Jade’s Top 3 Albums of 2022

Two of the albums on this list, Dance Fever and Formentera aren’t surprises, but one, Blood Harmony is a very pleasant one. They aren’t in order, as I’d say whatever I chose out of these three would be purely based on what mood I was in.

Up first, we’re staying right here is Canada, with an old staple at this point.


Up first should be no shock to anyone that knows me. It’s Forementera by Metric. I’ve been a fan of the band since I was fourteen and saw the “Poster of a Girl” video on Much Music. All their albums have hit (except one *cough). So the expectation was high going into the new album, but at the same time there was a high probability that I’d like it. I can’t say that Formentera has taken over Fantasies for me, but I could envision a future where it just might. Let’s see how it ages.

The album itself brings in the best of what Metric has brought to the (turn)table up until this point in history. It’s as if they went back to go forward. It’s both old(er) Metric and new. 

Even though this was the first album I listed, I’m in fact writing it last. And am having trouble saying why I like it. It’s just damn good, and maybe just familiar, but in a good way. It doesn’t make me feel like Dance Fever does, or make me want to groove, and want to be in a band, like Blood Harmony. But I don’t knock it or like it any less. It’s on this list for a reason, and that reason isn’t because it’s automatic due to the fact they’ve been one of my favourite bands for so long. I don’t know maybe it is subconsciously. I can say I’m not going to figure it out rambling on anymore. I will end with this. Just listen to it, if you haven’t already. Maybe it doesn’t need to be any deeper than that.
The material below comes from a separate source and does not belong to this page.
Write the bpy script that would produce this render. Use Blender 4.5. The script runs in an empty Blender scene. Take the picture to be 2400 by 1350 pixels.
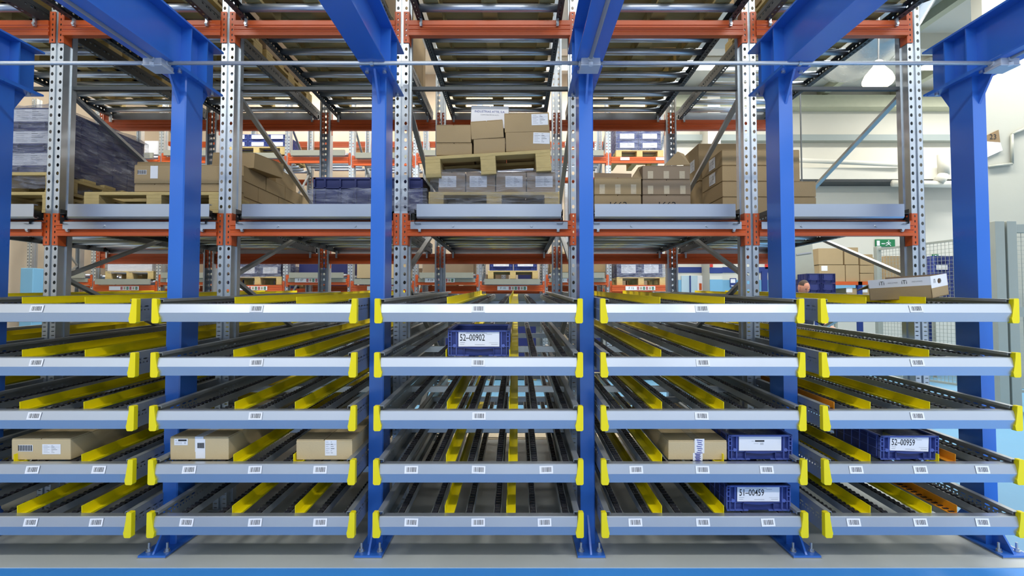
import bpy, math, random
from mathutils import Vector, Matrix, noise
R = math.radians
random.seed(7)
C = bpy.context.scene.collection

# ------------------------------------------------------------------ camera
H = 1.32                      # camera height above the floor
F_PX, CX = 1215.0, 1212.0
PITCH = math.atan(41 / F_PX)
cam = bpy.data.cameras.new('camera'); co = bpy.data.objects.new('camera', cam); C.objects.link(co)
cam.sensor_width = 36; cam.lens = 36 * F_PX / 2400; cam.shift_x = -(CX - 1200) / 2400
cam.clip_start = .05; cam.clip_end = 100
co.location = (0, 0, H); co.rotation_euler = (R(90) + PITCH, 0, 0)
bpy.context.scene.camera = co

# ------------------------------------------------------------------ world, light, exposure
sc = bpy.context.scene
sc.view_settings.view_transform = 'Standard'; sc.view_settings.look = 'None'
sc.view_settings.gamma = 1; sc.view_settings.use_curve_mapping = False
sc.view_settings.exposure = 0.45
sc.cycles.use_denoising = True
sc.cycles.max_bounces = 7; sc.cycles.diffuse_bounces = 3; sc.cycles.glossy_bounces = 4
sc.cycles.transparent_max_bounces = 12; sc.cycles.caustics_reflective = False; sc.cycles.caustics_refractive = False
sc.cycles.sample_clamp_indirect = 6
w = bpy.data.worlds.new('daylight'); sc.world = w; w.use_nodes = True
bg = w.node_tree.nodes['Background']; bg.inputs[0].default_value = (.80, .89, 1, 1); bg.inputs[1].default_value = 1.3

def area(name, loc, sx, sy, power, rot=(0, 0, 0), col=(1, .97, .92)):
    l = bpy.data.lights.new(name, 'AREA'); l.shape = 'RECTANGLE'; l.size = sx; l.size_y = sy
    l.energy = power; l.color = col
    o = bpy.data.objects.new(name, l); o.location = loc; o.rotation_euler = rot; C.objects.link(o); return o
# strip lights added under the hall ceiling to light it; bodies built further down
STRIPS = [(-5, -3.4, 190), (0, -3.4, 190), (5, -3.4, 250), (-5, 7.0, 150), (0, 7.0, 170), (5, 7.0, 230), (9.5, 7.0, 200),
          (-5, 12.0, 60), (0, 12.0, 70), (5, 12.0, 110), (11.3, 12.0, 120)]
for i, (x, y, p) in enumerate(STRIPS):
    area('added_strip_light', (x, y, 6.9), 3.6, .5, p)

# ------------------------------------------------------------------ materials
def srgb(r, g, b):
    f = lambda c: (c / 255 / 12.92) if c / 255 <= .04045 else ((c / 255 + .055) / 1.055) ** 2.4
    return (f(r), f(g), f(b), 1)
def mat(name, col, rough=.5, metal=0, var=.0, scale=20, bump=0, bscale=60, aniso=None, spec=.5, emit=None, coat=0):
    m = bpy.data.materials.new(name); m.use_nodes = True; nt = m.node_tree; b = nt.nodes['Principled BSDF']
    b.inputs['Base Color'].default_value = col; b.inputs['Roughness'].default_value = rough
    b.inputs['Metallic'].default_value = metal; b.inputs['Specular IOR Level'].default_value = spec
    if coat: b.inputs['Coat Weight'].default_value = coat; b.inputs['Coat Roughness'].default_value = .12
    if emit: b.inputs['Emission Color'].default_value = emit[0]; b.inputs['Emission Strength'].default_value = emit[1]
    tc = None
    if var or bump:
        tc = nt.nodes.new('ShaderNodeTexCoord'); mp = nt.nodes.new('ShaderNodeMapping')
        nt.links.new(tc.outputs['Object'], mp.inputs[0])
        if aniso: mp.inputs['Scale'].default_value = aniso
    if var:
        n = nt.nodes.new('ShaderNodeTexNoise'); n.inputs['Scale'].default_value = scale; n.inputs['Detail'].default_value = 5
        nt.links.new(mp.outputs[0], n.inputs['Vector'])
        mx = nt.nodes.new('ShaderNodeMix'); mx.data_type = 'RGBA'
        mx.inputs[6].default_value = tuple(c * (1 - var) for c in col[:3]) + (1,)
        mx.inputs[7].default_value = tuple(min(1, c * (1 + var)) for c in col[:3]) + (1,)
        nt.links.new(n.outputs['Fac'], mx.inputs[0]); nt.links.new(mx.outputs[2], b.inputs['Base Color'])
        mr = nt.nodes.new('ShaderNodeMapRange'); mr.inputs[3].default_value = max(.03, rough - .08); mr.inputs[4].default_value = min(1, rough + .08)
        nt.links.new(n.outputs['Fac'], mr.inputs[0]); nt.links.new(mr.outputs[0], b.inputs['Roughness'])
    if bump:
        n2 = nt.nodes.new('ShaderNodeTexNoise'); n2.inputs['Scale'].default_value = bscale; n2.inputs['Detail'].default_value = 4
        nt.links.new(mp.outputs[0], n2.inputs['Vector'])
        bp = nt.nodes.new('ShaderNodeBump'); bp.inputs['Strength'].default_value = bump; bp.inputs['Distance'].default_value = .01
        nt.links.new(n2.outputs['Fac'], bp.inputs['Height']); nt.links.new(bp.outputs[0], b.inputs['Normal'])
    return m
M = {}
M['blue'] = mat('blue_paint', srgb(50, 112, 206), .3, 0, .03, 3, coat=.3)
M['orange'] = mat('orange_paint', srgb(204, 90, 38), .38, 0, .06, 8)
M['zinc'] = mat('galvanised_steel', srgb(196, 203, 208), .34, .8, .10, 14, .04, 80)
M['zincd'] = mat('dull_galvanised_steel', srgb(172, 177, 178), .45, .6, .12, 12, .04, 60)
M['chrome'] = mat('bright_zinc_roller', srgb(206, 216, 230), .36, .8)
M['alu'] = mat('silver_front_profile', srgb(190, 197, 205), .32, .72, .02, 2)
M['pipe'] = mat('conduit_zinc', srgb(200, 206, 214), .38, .55)
M['yellow'] = mat('yellow_plastic', srgb(246, 226, 8), .4, 0, .03, 10)
M['yelrail'] = mat('yellow_rail', srgb(250, 232, 10), .42, 0, .05, 14)
M['ochre'] = mat('orange_rail', srgb(232, 150, 30), .45, 0, .05, 14)
M['black'] = mat('black_plastic', srgb(34, 34, 38), .28, 0, .1, 30)
M['dark'] = mat('dark_steel', srgb(70, 74, 76), .5, .5, .1, 20)
M['card'] = mat('cardboard', srgb(176, 153, 116), .85, 0, .06, 8, .12, 120, spec=.2)
M['card2'] = mat('pale_cardboard', srgb(206, 186, 146), .85, 0, .05, 8, .1, 120, spec=.2)
M['card3'] = mat('grey_brown_cardboard', srgb(160, 140, 116), .85, 0, .05, 8, .1, 120, spec=.2)
M['inner'] = mat('cardboard_edge', srgb(128, 106, 76), .9)
M['wood'] = mat('pallet_wood', srgb(206, 184, 128), .8, 0, .18, 9, .25, 40, aniso=(2, 14, 14), spec=.2)
M['kltb'] = mat('blue_crate_plastic', srgb(46, 60, 124), .36, 0, .05, 12)
M['kltd'] = mat('dark_blue_crate_plastic', srgb(38, 46, 104), .4, 0, .05, 12)
M['kltr'] = mat('crate_rib_plastic', srgb(84, 102, 176), .36)
M['paper'] = mat('white_paper', srgb(238, 240, 244), .7, 0, .02, 20)
M['ink'] = mat('black_ink', srgb(32, 34, 38), .8)
M['inkg'] = mat('grey_ink', srgb(140, 142, 148), .8)
M['inkb'] = mat('blue_ink', srgb(50, 60, 150), .8)
M['tape'] = mat('white_tape', srgb(225, 230, 236), .3)
M['clear'] = mat('clear_tape', srgb(205, 188, 156), .18, 0, .05, 30, .3, 60)
M['plastic_grey'] = mat('light_grey_plastic', srgb(196, 202, 212), .45, 0, .03, 15)
M['grey'] = mat('grey_paint', srgb(150, 152, 140), .45, 0, .05, 10)
M['fence'] = mat('fence_grey_paint', srgb(158, 162, 152), .4, .1, .05, 10)
M['wall'] = mat('white_wall_paint', srgb(216, 214, 202), .8, 0, .04, 2, .05, 20)
M['wallr'] = mat('grey_white_block_wall', srgb(172, 172, 160), .85, 0, .05, 2, .1, 15)
M['wallb'] = mat('light_blue_wall_paint', srgb(120, 176, 210), .6, 0, .04, 3)
M['navy'] = mat('navy_paint', srgb(36, 60, 130), .5)
M['wallfr'] = mat('grey_blue_reflection_wall', srgb(104, 124, 156), .7, 0, .04, 2)
M['wallbeige'] = mat('beige_wall_paint', srgb(214, 198, 174), .8, 0, .05, 2)
M['ledge'] = mat('grey_ledge_paint', srgb(150, 160, 158), .6)
M['olive'] = mat('pale_green_beam_paint', srgb(196, 198, 172), .6, 0, .08, 8)
M['ceil'] = mat('ceiling_sheet', srgb(226, 224, 214), .7, 0, .03, 3)
M['floorg'] = mat('grey_floor_paint', srgb(192, 198, 196), .42, 0, .10, 3.0, .04, 30)
M['floorb'] = mat('blue_floor_paint_lit', srgb(66, 150, 232), .42, 0, .05, 3.5, .03, 30)  # same paint as behind the racks, with stronger light put into the colour
M['floorc'] = mat('blue_floor_paint_shaded', srgb(104, 156, 190), .42, 0, .05, 3.5, .03, 30)  # same blue paint, muted to put the weaker light into the colour
M['floort'] = mat('tan_concrete', srgb(178, 166, 142), .6, 0, .08, 3, .03, 30)
M['greens'] = mat('green_sign', srgb(10, 120, 70), .5)
M['red'] = mat('red_sign', srgb(205, 50, 40), .5)
M['skin'] = mat('skin', srgb(206, 140, 112), .55)
M['hair'] = mat('brown_hair', srgb(60, 42, 32), .7)
M['shirt'] = mat('dark_work_jacket', srgb(38, 42, 58), .8)
M['trouser'] = mat('dark_trousers', srgb(30, 32, 40), .8)
M['lamp'] = mat('lamp_glow', (1, 1, 1, 1), .5, emit=((1, .96, .88, 1), 6))
M['duct'] = mat('silver_duct', srgb(200, 206, 210), .25, .7, .15, 5, .4, 8)
M['glassw'] = mat('window_glazing', srgb(190, 214, 226), .12, 0, .05, 3)
def film_mat(name, op, tint):
    m = bpy.data.materials.new(name); m.use_nodes = True; nt = m.node_tree
    for n in list(nt.nodes):
        if n.type != 'OUTPUT_MATERIAL': nt.nodes.remove(n)
    out = [n for n in nt.nodes if n.type == 'OUTPUT_MATERIAL'][0]
    tr = nt.nodes.new('ShaderNodeBsdfTransparent'); tr.inputs[0].default_value = (.92, .92, .94, 1)
    pb = nt.nodes.new('ShaderNodeBsdfPrincipled'); pb.inputs['Base Color'].default_value = tint
    pb.inputs['Roughness'].default_value = .12; pb.inputs['Specular IOR Level'].default_value = .9
    tc = nt.nodes.new('ShaderNodeTexCoord'); mp = nt.nodes.new('ShaderNodeMapping'); mp.inputs['Scale'].default_value = (5, 5, 26)
    n1 = nt.nodes.new('ShaderNodeTexNoise'); n1.inputs['Scale'].default_value = 1.3; n1.inputs['Detail'].default_value = 6; n1.inputs['Distortion'].default_value = 1.2
    nt.links.new(tc.outputs['Object'], mp.inputs[0]); nt.links.new(mp.outputs[0], n1.inputs['Vector'])
    bp = nt.nodes.new('ShaderNodeBump'); bp.inputs['Strength'].default_value = 1; bp.inputs['Distance'].default_value = .03
    nt.links.new(n1.outputs['Fac'], bp.inputs['Height']); nt.links.new(bp.outputs[0], pb.inputs['Normal'])
    cr = nt.nodes.new('ShaderNodeMapRange'); cr.inputs[1].default_value = .4; cr.inputs[2].default_value = .7
    cr.inputs[3].default_value = op * .45; cr.inputs[4].default_value = min(1, op * 1.7)
    nt.links.new(n1.outputs['Fac'], cr.inputs[0])
    mx = nt.nodes.new('ShaderNodeMixShader'); nt.links.new(cr.outputs[0], mx.inputs[0])
    nt.links.new(tr.outputs[0], mx.inputs[1]); nt.links.new(pb.outputs[0], mx.inputs[2]); nt.links.new(mx.outputs[0], out.inputs[0])
    return m
M['film'] = film_mat('clear_stretch_film', .22, srgb(200, 206, 214))
M['filmd'] = film_mat('dense_stretch_film', .34, srgb(176, 182, 200))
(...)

Next up we’re taking a trip from up here in the great white North, across the pond to jolly old England, in the form of…


When I heard the name of this album, I recoiled. “No, please, no.” I was referring, or really pleading for Florence and the Machine not to get caught in the Pop machine. Full disclosure dance music could not be farther from my thing. I don’t dance, and it’s not just because I can’t. A lot too, is down to the music as well. It’s just not my scene. But thankfully no dance music can be found in Dance Fever. Though it does make you want to move, just as the crowd did when the band came to town, and I’m sure all the other cities they stopped in. If “My Love” was what the general populous dance music was, I would maybe, no not maybe, but definitely be a fan.

There’s a theme to my choices. Not a conscious one, but one I said each time the respective albums came out. That it’s the best culminations of their careers to this point. Dance Fever brings the motion (albeit, more reserved) of Lungs and songs like “Spectrum” or “Ship to Wreck”. But the emotion of How Big, How Blue, How Beautiful, and songs like “Never Let Me Go”. The former in this case being represented in songs like the aforementioned, “My Love”.

Like I said, the crowd never stopped moving and partying to these songs. Only taking a breathless breath as they played an acoustic version of what is my favourite song on the album, and quite possibly my favourite FATM song period, they saved the best for last with “Morning Elvis” a song that hit me the first time I listened to it, and hasn’t stopped since.

Back across the pond. Though this time we’re going South, to Nashville.

Larkin Poe – Blood Harmony

The sister duo of Megan and Rebecca Lovell took it up a notch with their latest offering Blood Harmony. I can’t say I was shocked that I liked the album, as I’ve been a casual fan of there’s for years now. But they completely blew my socks off with this one. They managed to bring the energy and soul that you usually find more on stage than on records when it comes to Bluesier bands. With searing guitars, Rebecca’s vocals keep up, bringing the heat and soul, matching both her guitar and Megan’s lapsteel riffs and solos, punch for punch.

The album as a whole is one I almost wish came out fifty years ago. It deserves recognition in our time, but is definitely one we’d still be talking about today if it came out in a different one. It’s an album that in a world of excess, and fleeting noise coming from all directions, that we are still lucky enough that there are bands out there today making classics, albeit, in the (relative) shadows, like Larkin Poe has done with this album, and the songs in it. Nothing proves this more than “Georgia Off My Mind”, a song when first released as a single, I listened to on repeat. You can almost feel yourself driving down a country highway in the 1970’s. Which isn’t too far off, as Rebecca Lovell wrote it about all the trips she’s made from Georgia to Nashville, over the years. It’s one perfect song that masterfully represents the amazing album that it’s a part of. 

If this is the next step in for these two, skies the limit and there’s no stopping how big they could become.